子供を産んで育て上げるということを、産む前にもっとしっかり考えた方がいいんじゃないか、と何となく思い始めたのは、小学校も低学年の頃、周りに将来の夢を「およめさん」「おかあさん」と書く女の子がめちゃめちゃ多かったのがきっかけです。オイオイ、あんたらがまだ子供でしょうが。でもほんとに三つ子の魂百までで、子供のうちに子供を作るパターンも多いわけですね。それもまた、人に迷惑かけないでしっかり育ててくれさえすれば感謝ですが。申し訳ないけど、他人事だから。

 

ただ、私は今のところ「産まない」という選択を支持してるけど、特にこの選択を推奨したいわけでも何でもないです。むしろ(自分のことは完全に棚上げで)明け透けに言うと、できれば誰にも疑問を持たずに子供産んで育てて次の世代にバトン渡してもらいたい。私は1人では生きていけないし、人口ピラミッドは常に三角であってほしい。老後だって私が1人でも安心して余裕で余生送れるように、せめて働き盛りが5人くらいで支える年金制度が望ましい。

私が子供を産むということに対して躊躇する理由はひとつです。
それは「人生は(いろいろあっても)すばらしく、生きるに値する」という確信が持てないという一言に尽きます。
この点ひとつで、私は子供が産めないんです。これがただひとつの理由。
うん、頭でっかちでネガティブな理由ですよね。

もちろん(いま、この瞬間)「楽しい」「面白い」「すばらしい」「感動する」という感覚は常に身近にあります。もしかしたら、子育てによって「人生は(いろいろあるけど)すばらしい」と感じる可能性はかなり高くて(いわゆる「あなたに会うために産まれてきた」論)、私個人としては残念。でもあくまで可能性の話です。
産むとき痛いかなとか、生まれつき障害があったらとか保育園決まらなかったらとかママ友付き合いめんどくさいとか子供がイジメに遭ったら人をイジメたらとか、大学まで通わせる学資はあるかとか、もし留学したいって言われたらとか、他にもいろいろ心配事は尽きないけどそんなの全部後付けで、それが単純な理由。

 

ホント、頭でっかちだよなーって自分でも思いますよ。でもそんなことを、結構に長いあいだ真剣に考えてきました。なるべく感じ方を正確に表現しようとするとこうなるんだけど、でも潜在的に同じようなこと考えてる人、結構いると思うんですよね。子孫繁栄の本能を社会的理性が邪魔するこの日本の現在の社会的状況からしてもそうだけど、お金がない/環境が整わない、の前に、「産まれてきてよかった」って自分自身が確信持てないところが、実は最も根深い理由なんじゃないのかな。なーんて。

 

女として損してるとか負け犬とか、欲張れまだ間に合うとか何事も経験だとか、怒られる気しかしないけど、でも産んでしまったら、もう腹には戻せないわけですよ。出産だけに腹を括って自分で育てるしかないわけ。もちろん血を分けた腹を痛めて産んだ子供が可愛くないわけない(と思う)けど、これも可能性の話です。

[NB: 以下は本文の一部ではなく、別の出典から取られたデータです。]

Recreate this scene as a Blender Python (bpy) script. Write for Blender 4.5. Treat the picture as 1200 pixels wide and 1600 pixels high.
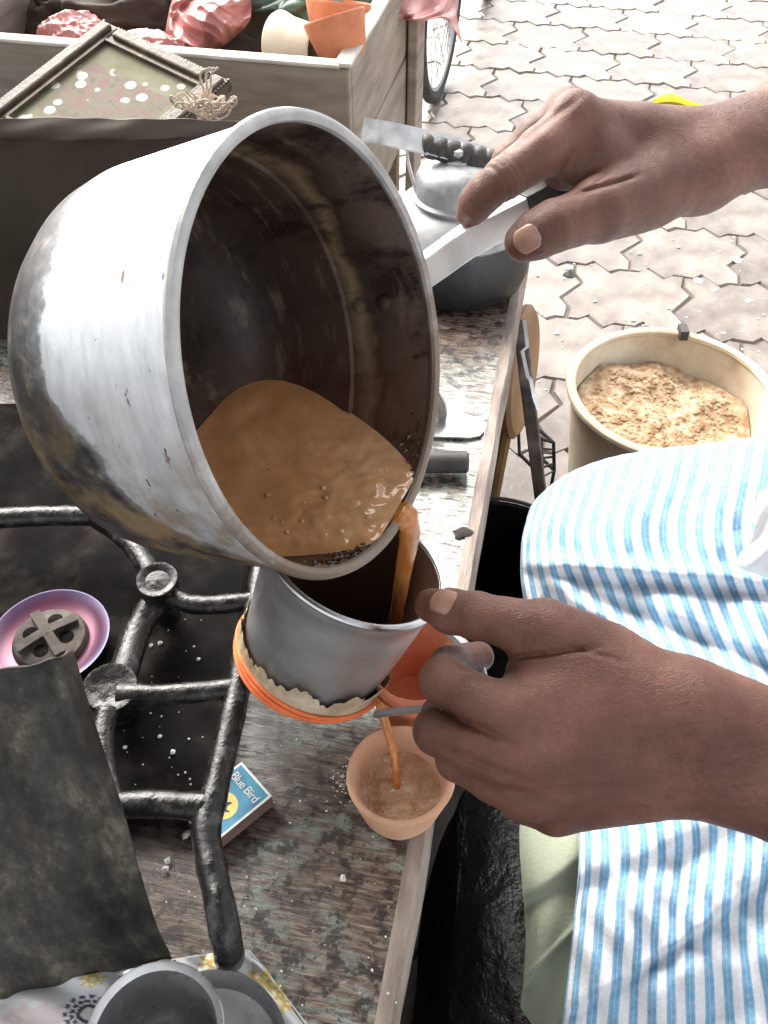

私からしたら、何でお母さんになる人というのはそんなに疑いなく子供を産めるんだろうか、と不思議に思います(もちろん人口増加に寄与してくれて、有り難いんだけど)。そこが逆説的に「母は強し」の理由なんでしょうね。一般的な母親は自分とパートナーの勝手で(赤ちゃんが望んだわけでもないのに)ひとつの命を強制的にこの世に送り出した責任によって、とにかく自分のできる限りを尽くして立派に育て上げるんだ、と覚悟を決めて子を産み育てるわけですから。

「産むのも産まないのも個人の自由」という考え方がありますが、私の感じ方だと「産むのは個人的なエゴ、産まないのは社会的なエゴ」です。

子供であろうと一個の他者の命に対して、親であっても自由っていう言葉を使うのはちょっと違う気がしていて、むしろ親にもどうにも制御できない類のエゴと采配(神の見えざる手!)が働いて、人は産まれたり産まれなかったりするんでしょうかね。

正解のないことをあーだこーだと考えるのは不毛と判ってはいても、この件については(自分に期限があることなので)わりと頭の片隅にいつもあって、たまに苦しみます。